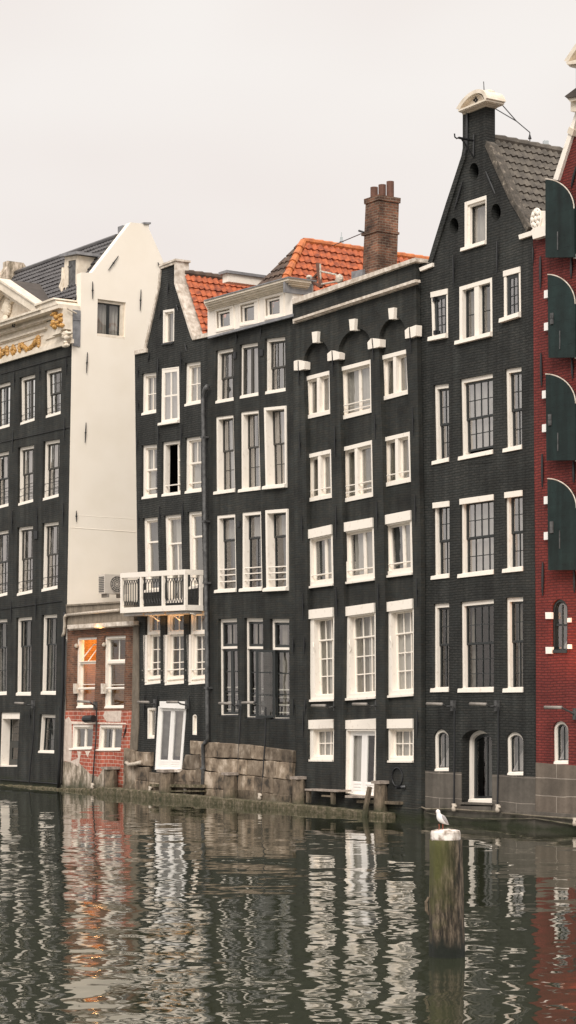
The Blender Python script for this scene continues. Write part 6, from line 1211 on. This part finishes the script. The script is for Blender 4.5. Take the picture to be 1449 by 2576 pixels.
m.add(vs, fs); bd = m.build('body', 'gull_white', go, True); sm = bd.modifiers.new('s', 'SUBSURF'); sm.levels = sm.render_levels = 1
for s_ in (-1, 1):
    m = MB(); vs = []; fs = []; pr = [((545, 375), 4, 6), ((565, 400), 22, 20), ((590, 440), 38, 26), ((620, 490), 38, 24), ((655, 540), 26, 16), ((690, 582), 10, 8), ((708, 596), 3, 4)]
    cc2 = [gp(c_[0], c_[1], s_ * (70 * sc_) * (1 - 0.75 * max(0, (i - 2)) / 4)) for i, (c_, _, _) in enumerate(pr)]
    for i, (c_, ra, rb) in enumerate(pr):
        t_ = (cc2[min(i + 1, len(cc2) - 1)] - cc2[max(i - 1, 0)]).normalized(); a_ = Vector((0, 1, 0)); b_ = t_.cross(a_).normalized()
        for k_ in range(10): th = 2 * math.pi * k_ / 10; vs.append(cc2[i] + a_ * math.cos(th) * rb * sc_ + b_ * math.sin(th) * ra * sc_)
    fs = [(i * 10 + k_, i * 10 + (k_ + 1) % 10, (i + 1) * 10 + (k_ + 1) % 10, (i + 1) * 10 + k_) for i in range(len(pr) - 1) for k_ in range(10)] + [tuple(range(10)), tuple((len(pr) - 1) * 10 + k_ for k_ in range(10))]
    m.add(vs, fs); m.build('wing', 'gull_grey', go, True)
    m = MB(); fx = 570 if s_ < 0 else 492; dd = -0.012 * (1 if s_ < 0 else -1) 
    m.tube([gp(fx - 4, 590, dd), gp(fx, 640, dd), gp(fx + 2, 694, dd)], [0.006, 0.0038, 0.004], 6)
    for tx in (-34, -26, -12): m.tube([gp(fx + 2, 694, dd), gp(fx + tx, 699, dd + (tx + 24) * 0.0009)], [0.004, 0.002], 5)
    m.build('leg', 'gull_leg', go)
    m = MB(); m.ball(gp(470, 312, s_ * 43 * sc_), 0.0042, 8, 6); m.build('eye', 'iron', go)
m = MB(); m.tube([gp(428, 322, -.004), gp(412, 334, -.005), gp(405, 350, -.005)], [0.0085, 0.006, 0.0015], 7); m.build('beak', 'pot', go)
# ============================================================ far away above the roofs
YD = 420.0
def far_tower(name, label, shapes):
    o = bpy.data.objects.new(name, None); COL.objects.link(o); c_ = shapes[0]; q = G2((c_[0] + c_[2]) / 2, 1700, YD); o.location = (q.x, YD, 0); o['_o'] = (q.x, YD, 0); o['label'] = label; o['category'] = 'tower'
    m = MB()
    for x0, y0_, x1, y1_ in shapes: a, b_ = G2(x0, y1_, YD), G2(x1, y0_, YD); h_ = (b_.x - a.x) / 2; m.box((a.x, YD - h_, a.z), (b_.x, YD + h_, b_.z))
    m.build('tower_body', 'haze_tower', o)
a = S(456, 700, 498, 860); sx_ = a[0][0]
far_tower('distant_tower', 'pale slender distant tower rising behind the orange roof beside the chimney', [(sx_ + 1, a[0][1] + 8, sx_ + 8, 700), (sx_ - 0.5, a[0][1] + 22, sx_ + 9.5, a[0][1] + 27), (sx_ + 3.5, a[0][1] - 4, sx_ + 5.5, a[0][1] + 8), (sx_ - 1, 613, sx_ + 11, 617), (sx_ + 0, 606, sx_ + 10, 608)])
a = K(1180, 945, 1224, 1000)
far_tower('distant_tower', 'pale blocky distant tower top peeking over the grey tiled roof', [(a[0][0], a[0][1], a[1][0], 700), (a[0][0] + 3, a[0][1] - 3, a[0][0] + 5, a[0][1]), (a[1][0] - 5, a[0][1] - 2, a[1][0] - 2, a[0][1])])
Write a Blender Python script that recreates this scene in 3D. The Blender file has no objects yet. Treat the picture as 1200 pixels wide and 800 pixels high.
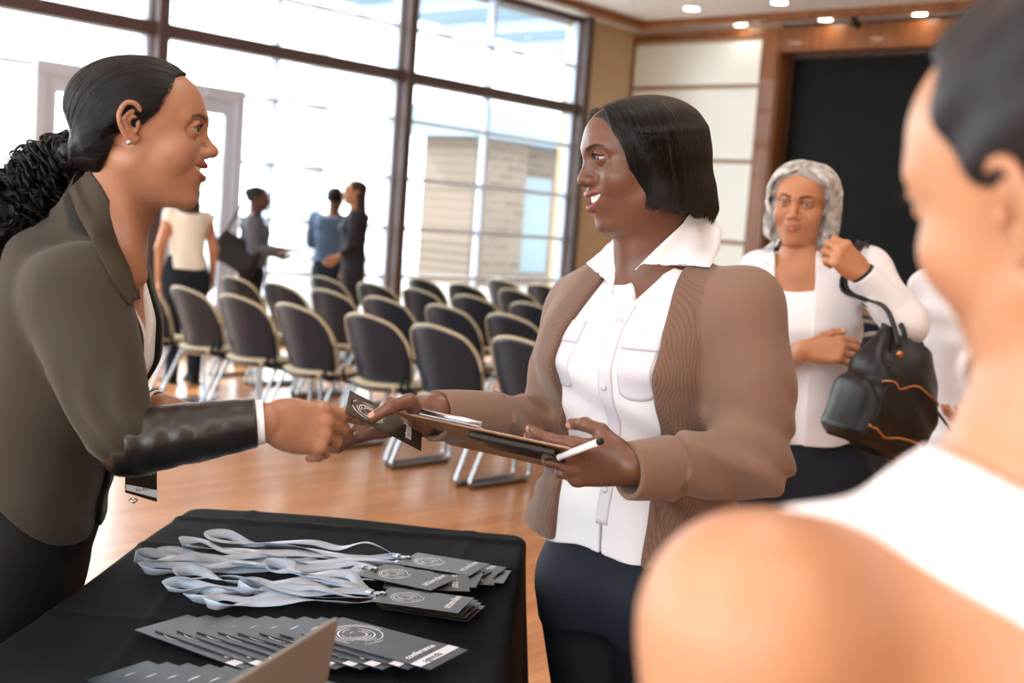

=======

Request:
Reproduce every entry exactly, but omit each picture.

Exercise response:
The Blender Python script for this scene continues. Write part 6, from line 1211 on. This part finishes the script. The script is for Blender 4.5. Take the picture to be 1449 by 2576 pixels.
m.add(vs, fs); bd = m.build('body', 'gull_white', go, True); sm = bd.modifiers.new('s', 'SUBSURF'); sm.levels = sm.render_levels = 1
for s_ in (-1, 1):
    m = MB(); vs = []; fs = []; pr = [((545, 375), 4, 6), ((565, 400), 22, 20), ((590, 440), 38, 26), ((620, 490), 38, 24), ((655, 540), 26, 16), ((690, 582), 10, 8), ((708, 596), 3, 4)]
    cc2 = [gp(c_[0], c_[1], s_ * (70 * sc_) * (1 - 0.75 * max(0, (i - 2)) / 4)) for i, (c_, _, _) in enumerate(pr)]
    for i, (c_, ra, rb) in enumerate(pr):
        t_ = (cc2[min(i + 1, len(cc2) - 1)] - cc2[max(i - 1, 0)]).normalized(); a_ = Vector((0, 1, 0)); b_ = t_.cross(a_).normalized()
        for k_ in range(10): th = 2 * math.pi * k_ / 10; vs.append(cc2[i] + a_ * math.cos(th) * rb * sc_ + b_ * math.sin(th) * ra * sc_)
    fs = [(i * 10 + k_, i * 10 + (k_ + 1) % 10, (i + 1) * 10 + (k_ + 1) % 10, (i + 1) * 10 + k_) for i in range(len(pr) - 1) for k_ in range(10)] + [tuple(range(10)), tuple((len(pr) - 1) * 10 + k_ for k_ in range(10))]
    m.add(vs, fs); m.build('wing', 'gull_grey', go, True)
    m = MB(); fx = 570 if s_ < 0 else 492; dd = -0.012 * (1 if s_ < 0 else -1) 
    m.tube([gp(fx - 4, 590, dd), gp(fx, 640, dd), gp(fx + 2, 694, dd)], [0.006, 0.0038, 0.004], 6)
    for tx in (-34, -26, -12): m.tube([gp(fx + 2, 694, dd), gp(fx + tx, 699, dd + (tx + 24) * 0.0009)], [0.004, 0.002], 5)
    m.build('leg', 'gull_leg', go)
    m = MB(); m.ball(gp(470, 312, s_ * 43 * sc_), 0.0042, 8, 6); m.build('eye', 'iron', go)
m = MB(); m.tube([gp(428, 322, -.004), gp(412, 334, -.005), gp(405, 350, -.005)], [0.0085, 0.006, 0.0015], 7); m.build('beak', 'pot', go)
# ============================================================ far away above the roofs
YD = 420.0
def far_tower(name, label, shapes):
    o = bpy.data.objects.new(name, None); COL.objects.link(o); c_ = shapes[0]; q = G2((c_[0] + c_[2]) / 2, 1700, YD); o.location = (q.x, YD, 0); o['_o'] = (q.x, YD, 0); o['label'] = label; o['category'] = 'tower'
    m = MB()
    for x0, y0_, x1, y1_ in shapes: a, b_ = G2(x0, y1_, YD), G2(x1, y0_, YD); h_ = (b_.x - a.x) / 2; m.box((a.x, YD - h_, a.z), (b_.x, YD + h_, b_.z))
    m.build('tower_body', 'haze_tower', o)
a = S(456, 700, 498, 860); sx_ = a[0][0]
far_tower('distant_tower', 'pale slender distant tower rising behind the orange roof beside the chimney', [(sx_ + 1, a[0][1] + 8, sx_ + 8, 700), (sx_ - 0.5, a[0][1] + 22, sx_ + 9.5, a[0][1] + 27), (sx_ + 3.5, a[0][1] - 4, sx_ + 5.5, a[0][1] + 8), (sx_ - 1, 613, sx_ + 11, 617), (sx_ + 0, 606, sx_ + 10, 608)])
a = K(1180, 945, 1224, 1000)
far_tower('distant_tower', 'pale blocky distant tower top peeking over the grey tiled roof', [(a[0][0], a[0][1], a[1][0], 700), (a[0][0] + 3, a[0][1] - 3, a[0][0] + 5, a[0][1]), (a[1][0] - 5, a[0][1] - 2, a[1][0] - 2, a[0][1])])
Write a Blender Python script that recreates this scene in 3D. The Blender file has no objects yet. Treat the picture as 1200 pixels wide and 800 pixels high.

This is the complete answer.